You released your UK debut album last year. What was that like to record and can you tell us a little about it?
That was a real thrill. I worked with my friend Cathy Fink, who has been a great mentor to me. She’s a dear person and she really believes in the future of traditional music in the younger generation, so I was really grateful that she took the time to work with me on this record. I wrote the songs over a period of the last 6-7 years and when I put them together she said she could think of all sorts of people who would be excited about singing those songs, so she brought in friends of hers that were real heroes, and heroes of mine also like Janis Ian, Tim O’Brien and Laurie Lewis, all kind of folks who I really admire. It was a thrill to record it; we recorded it in Nashville in January 2015, and it came out in the autumn of the next year in America. Last autumn I had the pleasure to tour with Peggy Seeger who has become a dear friend as well, and someone I’ve been inspired by: [by] her song-writing, her political stance, and her knowledge of traditional music. It’s been great to bring the songs from that recording over on the road with Peggy, and talk about song writing now and compare it to her catalogue of beautiful work.

You have a new release out in June with Tyler; what’s that been like?
We have worked together for about three years and worked up a lot of traditional Appalachian music from people that we love.
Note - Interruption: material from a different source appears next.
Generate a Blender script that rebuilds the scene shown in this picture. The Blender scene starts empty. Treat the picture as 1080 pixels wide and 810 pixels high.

The sources of our music are right from our home region a lot of the time. This album is full of the musical narrative of Southwest Virginia. There are light-hearted songs and fiddle tunes, and there’s some political songs, and a comedy song or two. There’s a gospel number on there. I wrote a song on the album based on the words of my great aunt. I recorded an oral history with my great aunt who’s in her eighties and it’s one of the first tracks on the record – ‘Stockyard Hill’. It’s all her story. It’s mostly traditional Appalachian music that we’ve interpreted in our own way.

You’re also a multi-instrumentalist. What’s your favourite to play?
I guess the banjo is my favourite. It’s the most recognisable instrument when you think of Appalachia. It’s a beautiful thing, the banjo being an African instrument that evolved into what we know and recognise as the native instrument we know from Appalachia. But it’s a real symbol of our inter-cultural heritage.

You also have a tour coming up in July and August. How would you describe your live show?
I like to tell stories and also put the music in context. I hope that it transports folks to the place where we come from. I’ve always strived to do that. The people that I learn from always told about the people and places the songs come from, so in addition to singing that’s what I try to do!

Finally what are your plans for the rest of the year?
Writing more songs and trying to finish up a new record in the autumn so that’s coming together and I’m collaborating with my friend Cathy Fink on that too. It’s just exciting to get to work with so many musicians and singer-songwriters on the road. My friend Eli Conley and Joel Price have just walked into the house and we’re playing a show tonight in Kentucky where I live. It’s great to collaborate with people who are doing things that you admire, and so much of my life is working with other artists.